House debates

Thursday, 26 October 2017

Statements by Members

Marriage

1:33 pm

Photo of Gai BrodtmannGai Brodtmann (Canberra, Australian Labor Party, Shadow Parliamentary Secretary for Defence) Share this | | Hansard source

We are in the final days of this expensive, divisive postal survey on marriage equality. The survey closes on 7 November, yet tomorrow is the last day that Australians should mail their survey to ensure it's counted. According to the Australian Bureau of Statistics, about 12 million surveys have been returned so far, and this is the one thing that is keeping the yes campaigners awake at night—the realisation that millions of votes may simply never get posted. You could be forgiven for thinking the result was actually in the bag; the most recent poll showed almost 60 per cent of those who had already voted or sent in their survey had ticked 'yes'. But this lead has steadily been decreasing, apparently, over the course of the campaign, so we can't afford to be complacent.
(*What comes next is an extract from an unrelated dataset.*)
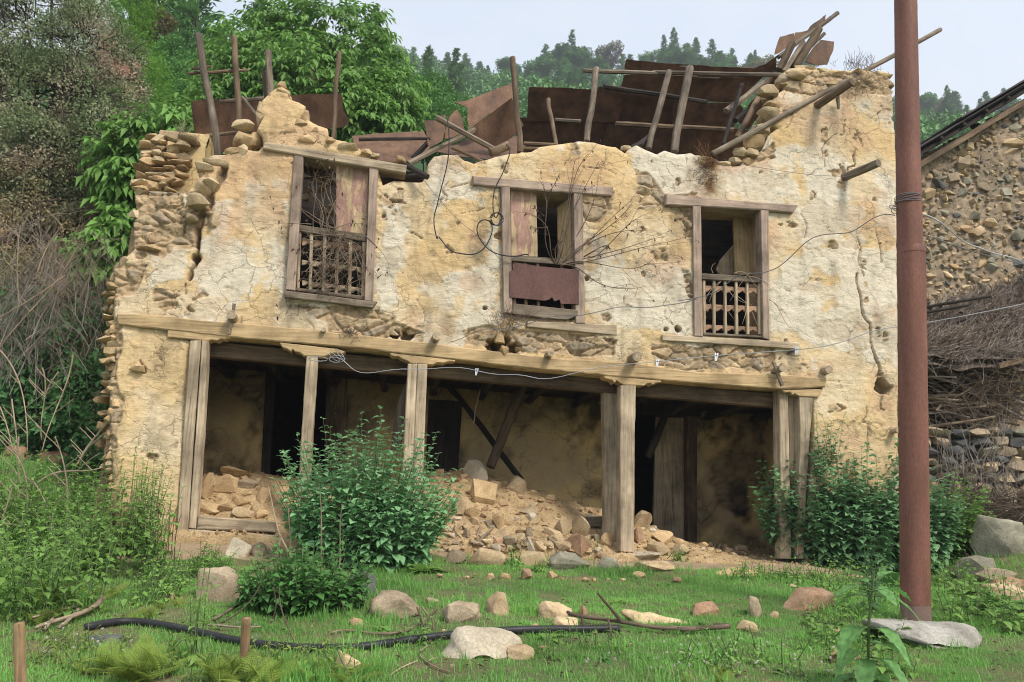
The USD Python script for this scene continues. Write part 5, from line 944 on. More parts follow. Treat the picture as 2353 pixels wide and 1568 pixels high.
loose([(1000, 1200), (1000, 1110), (1080, 1085), (1250, 1110), (1385, 1150), (1385, 1200)], 110, 8, 30, 'small rubble stone on the earth slope of the middle bay', 'small stones on the earth slope', ['stone_tan', 'stone_mud', 'stone_mud', 'stone_brown'], 32)
loose([(1460, 1275), (1465, 1170), (1560, 1210), (1680, 1250), (1760, 1278)], 90, 8, 28, 'small rubble stone in the right bay', 'small stones in the right bay', ['stone_tan', 'stone_mud', 'stone_mud', 'stone_pale'], 33)
loose([(460, 1185), (470, 1075), (560, 1060), (620, 1090), (620, 1190)], 55, 8, 28, 'small rubble stone in the left bay', 'small stones in the left bay', ['stone_mud', 'stone_mud', 'stone_tan'], 34)
for m_, ms in SMALL.items(): put('small_rubble', join(ms), m_, None, {'stone_tan': 'tan', 'stone_mud': 'mud coated', 'stone_grey': 'grey', 'stone_pale': 'pale', 'stone_brown': 'reddish brown'}[m_] + ' stone chips strewn through the rubble of the porch', 'rubble', kind='stuff')
rcr = np.random.default_rng(35); crm = []
for _ in range(2600):
    s0, d0 = rcr.uniform(-3.6, 3.9), rcr.uniform(-.25, 1.9) ** 1.0; 
    p0 = W(s0, d0, 0); z0_ = float(floor_z(p0[0], p0[1])); a = rcr.uniform(.008, .03) * (1 if s0 < 2.2 else .7); vv, f2 = hullrock(rcr, (a * 1.5, a * 1.2, a), 9, 0); crm.append((vv @ rotm(*rcr.uniform(0, 6, 3)).T + [p0[0], p0[1], z0_ + a * .3], f2))
put('rubble_crumbs', join(crm), 'stone_mud', None, 'crumbs of dry mud and gravel strewn over the fallen earth', 'gravel', kind='stuff')
put('fallen_board_piece', slab_px(c8((1590, 545), (1600, 515), (1770, 508), (1768, 578), (1600, 572)), -.5, .04, seed=5), 'wood_grey', None, 'short grey board lying behind the double post in the rubble', 'board')
put('fallen_board_piece', slab_px(c8((790, 558), (800, 545), (1062, 532), (1055, 570), (950, 580)), -.35, .05, seed=6), 'wood_post', None, 'long pale board half buried across the middle rubble', 'board')
put('dead_branch', join([tube(bend(hit(*c8((720, 620))[0], floor_z), hit(*c8((870, 700))[0], floor_z) , 8, .2, 3), .012, 5, seed=3), tube(bend(hit(*c8((930, 720))[0], floor_z) + [0, 0, .05], hit(*c8((1050, 640))[0], floor_z) + [0, 0, .08], 8, .1, 4), [.022, .021, .02, .018, .016, .014, .012, .009], 6, seed=4), tube(bend(hit(*c8((870, 700))[0], floor_z), hit(*c8((800, 560))[0], floor_z) + [0, 0, .05], 8, .15, 5), .009, 5, seed=5), tube(bend(hit(*c8((940, 690))[0], floor_z) + [0, 0, .03], hit(*c8((975, 600))[0], floor_z) + [0, 0, .05], 6, .1, 6), .011, 5, seed=6)]), 'twig', None, 'forked dead branch lying on the rubble by the green bush', 'branch', smooth=True)

# ================================================================== things on the grass
rl = np.random.default_rng(41); GS = 'stones lying in the grass'
lawn = [(c8, (235, 1062, 595, 1218), 'angular grey rock left of the flat boulder, with a ridge', 'stone_grey', .8), (c8, (740, 1108, 982, 1222), 'rounded grey rock behind the flat boulder', 'stone_grey', .8), (c8, (1020, 1062, 1182, 1200), 'narrow tan rock behind the flat boulder', 'stone_tan', 1.2), (c8, (1345, 1100, 1580, 1205), 'grey rock behind the dry branch', 'stone_tan', .8),
    (c8, (1440, 1182, 1612, 1242), 'low tan rock by the pipe under the dry branch', 'stone_tan', .8), (c8, (1605, 1105, 1662, 1168), 'small stone above the dry branch', 'stone_brown', .8), (c9, (225, 1098, 422, 1185), 'pinkish squared stone right of the long low one', 'stone_brown', .6), (c9, (600, 1078, 682, 1205), 'pointed grey stone standing in the grass', 'stone_grey', .5),
    (c9, (730, 1138, 802, 1188), 'small flat stone right of the pointed one', 'stone_tan', .8), (c9, (505, 1205, 682, 1272), 'low stone below the pointed one', 'stone_tan', .8), (c9, (822, 1032, 1182, 1165), 'wedge shaped brown rock left of the tall nettle', 'stone_brown', .6), (c9, (1095, 1228, 1192, 1288), 'dark stone left of the tall nettle', 'stone_grey', .8), (c9, (1080, 1392, 1332, 1460), 'tan slab behind the foot of the tall nettle', 'stone_brown', .6),
    (c8, (105, 925, 325, 1088), 'dark grey slab sloping at the right of the small bush', 'stone_dark', .9), (c8, (275, 1055, 392, 1112), 'tan crumbling stone beside the dark slab', 'stone_brown', .8), (c8, (140, 1182, 232, 1235), 'low brown stone left of the angular grey rock', 'stone_brown', .8), (c8, (405, 1028, 518, 1062), 'flat brown stone behind the angular grey rock', 'stone_brown', .8), (c8, (618, 1045, 712, 1082), 'flat grey stone in the middle of the grass', 'stone_grey', .8),
    (c8, (1135, 1372, 1332, 1450), 'small grey rock in front of the flat boulder', 'stone_tan', .8), (c7, (2125, 1432, 2302, 1565), 'triangular tan stone at the bottom edge', 'stone_tan', .6), (c7, (1232, 925, 1525, 1122), 'big grey block half hidden by the small bush', 'stone_grey', .8), (c7, (1042, 1018, 1118, 1078), 'small pale stone left of the big grey block', 'stone_tan', .8),
    (c7, (1438, 702, 1598, 818), 'rounded pale boulder below the sill', 'stone_pale', .8), (c7, (1590, 712, 1718, 792), 'grey stone right of the rounded pale boulder', 'stone_grey', .8), (c7, (1300, 640, 1390, 680), 'flat stone under the sill', 'stone_tan', .8), (c9, (0, 1105, 10, 1112), '', '', 0),
    (c9, (2082, 615, 2460, 850), 'largest mossy boulder at the right edge', 'stone_moss', .8), (c9, (1935, 818, 2285, 935), 'flat grey slab under the largest mossy boulder', 'stone_moss', .8), (c9, (2100, 880, 2352, 955), 'dark slab below the flat grey one', 'stone_grey', .8), (c9, (2148, 928, 2400, 1008), 'reddish white banded stone at the right edge', 'stone_brown', .8), (c9, (2128, 992, 2420, 1108), 'tan boulder lowest at the right edge', 'stone_tan', .7), (c9, (2245, 1215, 2302, 1262), 'small orange stone right of the concrete footing', 'stone_brown', .8),
    (c7, (5, 88, 165, 168), 'brown rock, leftmost on the bank behind the weeds', 'stone_brown', .8), (c7, (175, 105, 242, 158), 'smaller brown rock on the bank behind the weeds', 'stone_brown', .8), (c7, (205, 122, 460, 200), 'long brown rock on the bank behind the weeds', 'stone_brown', .8)]
for fn_, (a, b, c, d_), lb, m_, dp in lawn:
    if lb: p = fn_((a, b), (c, d_)); stone_at('field_stone', (p[0][0] + p[1][0]) / 2, p[0][1], p[1][1], p[1][0] - p[0][0], lb, GS, m_, rl, terrain, n=24, sub=3 if p[1][0] - p[0][0] > 30 else 2, dep=dp, box=.6, tilt=rl.normal(0, .05), nz=.075, sink=.42, smooth=28)
def outline_rock(name, pts, label, m_, dep, group=GS, sink=.04, bev=.06, seed=0, cat='stone', fn=terrain, back=0, top=0):
    """A boulder with that outline: stacked rings that bulge towards the middle of its depth."""
    p = np.asarray(pts, float); u = p[:, 0].mean(); v = p[:, 1].max(); base = hit(u, v, fn); D_ = depth_of(base)
    q = np.stack([(p[:, 0] - u) / F * D_, (v - p[:, 1]) / F * D_], 1); q = ccw(densify(q, .02)); c = q.mean(0); rings = []
    for t, k in zip(np.linspace(-1, 1, 13), 1 - .62 * np.abs(np.linspace(-1, 1, 13)) ** 3.0):
        cc = np.array([c[0], q[:, 1].min() - .03]); r = cc + (q - cc) * k; z = r[:, 1] + dep * .5 * t * top
        rings.append(np.stack([r[:, 0], np.full(len(r), dep * .5 * t), z], 1))
    n = len(q); V_ = np.vstack(rings); i = np.arange(n); j = (i + 1) % n; f = []
    for k in range(12): f += [np.stack([k * n + i, k * n + j, (k + 1) * n + j], 1), np.stack([k * n + i, (k + 1) * n + j, (k + 1) * n + i], 1)]
    for k, o in ((0, 1), (12, -1)):
        V_ = np.vstack([V_, rings[k].mean(0)]); m = len(V_) - 1; f.append(np.stack([k * n + i, k * n + j, np.full(n, m)], 1)[:, ::o])
    V_ = V_ + (np.stack([fbm(V_ * 5 + seed + k * 9, 4, seed + k) for k in range(3)], 1) - .5) * .05 + (np.stack([fbm(V_ * 22 + seed + k * 9, 3, seed + k) for k in range(3)], 1) - .5) * .014
    V_ = V_ @ TOCAM + base + np.array([0, 0, -sink]) - N_ * dep * .45
    return put(name, (V_, np.vstack(f)), m_, None, label, cat, group, smooth=True)
outline_rock('field_stone', c8((705, 1412), (745, 1370), (800, 1310), (808, 1262), (850, 1212), (920, 1196), (1020, 1194), (1130, 1206), (1200, 1228), (1250, 1262), (1265, 1290), (1245, 1318), (1180, 1350), (1100, 1385), (980, 1400), (860, 1412)), 'large flat pale boulder in the middle of the grass, over the black pipe', 'stone_pale', .34, seed=3)
outline_rock('field_stone', c8((1868, 1095), (1905, 1084), (1990, 1092), (2080, 1100), (2160, 1122), (2240, 1142), (2300, 1160), (2342, 1185), (2330, 1198), (2240, 1178), (2120, 1150), (2000, 1130), (1900, 1128)), 'long low tan stone ridge in the grass', 'stone_tan', .12, seed=4)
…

In a tightening race, pro-marriage equality campaigners are becoming concerned, not about 'no' voters but about lazy 'yes' voters. Their chief concern is the roughly two million people under the age of 35, most of whom say they'd vote yes but who haven't yet sent in their survey. That apathy could tip the result to no. So I'm calling on all Canberrans and all Australians out there—especially young Canberrans and Australians—who haven't yet posted their survey to make sure they get out and post their survey tomorrow. Put it on the to-do list; post that survey tomorrow. I'm calling on you to vote yes for marriage equality in Australia.